The original version of "Beast" came out in 2006, but there have been multiple versions released since then (on various EPs and one album). The version that broke through—due largely to its use in the widespread ad campaign for BioShock Infinite, one of the highest-rated games of the year—was released in 2013.
BioShock Infinite is a first-person shooter set in 1912—but a 1912 that only exists in imagination. It is a place where the people of Columbia, a floating city high in the clouds in an alternate-universe America, are beautiful, always happy, and supremely devoted to their founders and current leader.
They are also, oddly, all white.
As the shiny, colorful veneer gets pulled away, though, it becomes clear that Columbia's core is corrupt, its citizens gleefully celebrating racism, a history of slavery, and violence toward anyone who threatens the status quo (which, of course, means you, the player).
The pounding modern-rock "Beast" was a match made in...well, Columbia. It sums up the anger of all of those standing in opposition to such corruption.
"Stand tall for the people of America / Stand tall for the man next door / We are free in the land of America / We ain't goin' down like this!" Volkman shouts/sings, over a brutal, thumping beat and with what sounds like every ounce of her being.
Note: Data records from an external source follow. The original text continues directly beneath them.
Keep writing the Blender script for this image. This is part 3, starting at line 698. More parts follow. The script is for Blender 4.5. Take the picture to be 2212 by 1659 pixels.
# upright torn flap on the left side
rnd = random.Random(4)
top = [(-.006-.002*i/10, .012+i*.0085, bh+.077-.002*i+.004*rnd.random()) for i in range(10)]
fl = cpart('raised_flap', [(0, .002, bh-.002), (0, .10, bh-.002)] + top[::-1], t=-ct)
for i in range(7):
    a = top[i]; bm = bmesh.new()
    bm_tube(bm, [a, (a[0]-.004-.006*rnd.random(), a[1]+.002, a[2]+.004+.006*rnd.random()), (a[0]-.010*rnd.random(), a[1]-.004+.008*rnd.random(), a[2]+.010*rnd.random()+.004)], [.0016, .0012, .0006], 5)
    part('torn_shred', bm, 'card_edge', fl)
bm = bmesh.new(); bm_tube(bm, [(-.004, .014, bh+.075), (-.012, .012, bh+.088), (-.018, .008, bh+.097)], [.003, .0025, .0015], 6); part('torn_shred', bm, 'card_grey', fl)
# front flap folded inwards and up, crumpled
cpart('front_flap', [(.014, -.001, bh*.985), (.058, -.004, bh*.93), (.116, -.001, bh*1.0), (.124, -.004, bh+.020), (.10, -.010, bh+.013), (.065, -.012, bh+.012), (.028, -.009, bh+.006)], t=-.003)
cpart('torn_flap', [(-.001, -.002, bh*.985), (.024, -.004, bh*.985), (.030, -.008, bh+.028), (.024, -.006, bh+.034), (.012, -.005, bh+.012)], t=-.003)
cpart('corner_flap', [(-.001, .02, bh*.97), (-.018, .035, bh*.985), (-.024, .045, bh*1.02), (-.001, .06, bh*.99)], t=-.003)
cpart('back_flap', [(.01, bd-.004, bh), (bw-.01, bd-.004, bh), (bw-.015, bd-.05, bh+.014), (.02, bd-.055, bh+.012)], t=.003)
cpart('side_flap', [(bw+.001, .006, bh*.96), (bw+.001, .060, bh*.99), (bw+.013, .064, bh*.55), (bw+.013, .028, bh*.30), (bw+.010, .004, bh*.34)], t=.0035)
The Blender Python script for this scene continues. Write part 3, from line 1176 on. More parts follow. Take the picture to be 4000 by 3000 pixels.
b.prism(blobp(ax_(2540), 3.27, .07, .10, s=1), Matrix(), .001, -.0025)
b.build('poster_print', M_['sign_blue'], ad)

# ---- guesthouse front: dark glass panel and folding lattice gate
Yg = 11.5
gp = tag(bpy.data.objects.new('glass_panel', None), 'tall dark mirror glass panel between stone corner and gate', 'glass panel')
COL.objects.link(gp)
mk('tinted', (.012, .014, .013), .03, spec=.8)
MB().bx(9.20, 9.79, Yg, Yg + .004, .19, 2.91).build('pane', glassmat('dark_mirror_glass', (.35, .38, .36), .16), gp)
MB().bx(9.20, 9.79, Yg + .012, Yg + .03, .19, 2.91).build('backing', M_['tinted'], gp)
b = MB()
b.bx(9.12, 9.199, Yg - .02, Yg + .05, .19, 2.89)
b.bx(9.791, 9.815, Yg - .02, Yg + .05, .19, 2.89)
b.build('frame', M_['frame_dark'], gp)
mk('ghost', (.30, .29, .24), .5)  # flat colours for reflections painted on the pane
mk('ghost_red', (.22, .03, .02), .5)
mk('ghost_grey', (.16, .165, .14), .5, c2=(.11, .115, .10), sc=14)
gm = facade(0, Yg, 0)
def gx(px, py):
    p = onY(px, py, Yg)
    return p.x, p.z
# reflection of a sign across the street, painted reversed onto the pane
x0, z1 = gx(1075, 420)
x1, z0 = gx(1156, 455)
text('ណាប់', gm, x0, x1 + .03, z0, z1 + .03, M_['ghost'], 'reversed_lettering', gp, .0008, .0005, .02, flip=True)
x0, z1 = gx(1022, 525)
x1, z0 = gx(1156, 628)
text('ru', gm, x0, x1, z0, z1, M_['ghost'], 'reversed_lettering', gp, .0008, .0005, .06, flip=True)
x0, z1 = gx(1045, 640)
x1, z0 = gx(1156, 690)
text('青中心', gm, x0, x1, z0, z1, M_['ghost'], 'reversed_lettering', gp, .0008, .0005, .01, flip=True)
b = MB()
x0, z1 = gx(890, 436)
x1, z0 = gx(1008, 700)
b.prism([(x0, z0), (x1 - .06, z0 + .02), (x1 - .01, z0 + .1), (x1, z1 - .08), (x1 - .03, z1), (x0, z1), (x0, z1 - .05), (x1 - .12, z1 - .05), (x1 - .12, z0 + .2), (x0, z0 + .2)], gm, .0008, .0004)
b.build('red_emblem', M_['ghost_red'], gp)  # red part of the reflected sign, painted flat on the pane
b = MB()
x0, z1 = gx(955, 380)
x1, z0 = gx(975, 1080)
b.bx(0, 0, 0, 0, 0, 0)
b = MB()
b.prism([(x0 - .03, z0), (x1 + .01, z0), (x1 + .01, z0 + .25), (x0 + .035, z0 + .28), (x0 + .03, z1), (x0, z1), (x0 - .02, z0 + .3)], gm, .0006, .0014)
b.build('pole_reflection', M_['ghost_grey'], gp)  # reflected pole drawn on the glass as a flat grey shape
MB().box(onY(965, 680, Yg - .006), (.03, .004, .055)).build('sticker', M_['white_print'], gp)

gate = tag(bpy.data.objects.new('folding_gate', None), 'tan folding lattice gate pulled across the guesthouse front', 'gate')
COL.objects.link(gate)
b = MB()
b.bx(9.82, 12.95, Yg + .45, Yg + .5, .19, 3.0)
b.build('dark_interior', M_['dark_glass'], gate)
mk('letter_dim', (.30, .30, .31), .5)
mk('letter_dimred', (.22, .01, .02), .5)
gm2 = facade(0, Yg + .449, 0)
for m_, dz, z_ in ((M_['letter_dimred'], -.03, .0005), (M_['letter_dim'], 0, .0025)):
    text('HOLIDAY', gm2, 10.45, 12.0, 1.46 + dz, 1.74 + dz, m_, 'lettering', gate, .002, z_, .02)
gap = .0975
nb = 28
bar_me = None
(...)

Where we find that strength to stand is spelled out in the song's bridge section. "I will be right to you / And together we can stand up to the beast," Volkman sing-speaks. "Suppression is a motherf*cking prison / So I hand you the key to your cell / You've got to love your neighbor / Love your neighbor / And let your neighbor love you back / Come on, now!"
"Beast" is not a deep song. It doesn't reward much critical thinking in the way that "Mr. Hurricane" might. But its "power to the people" rallying cry is never outdated (unfortunately). And it is delivered with such ferocity and conviction—fury, even—that it blows me away every time. (Check out the video.)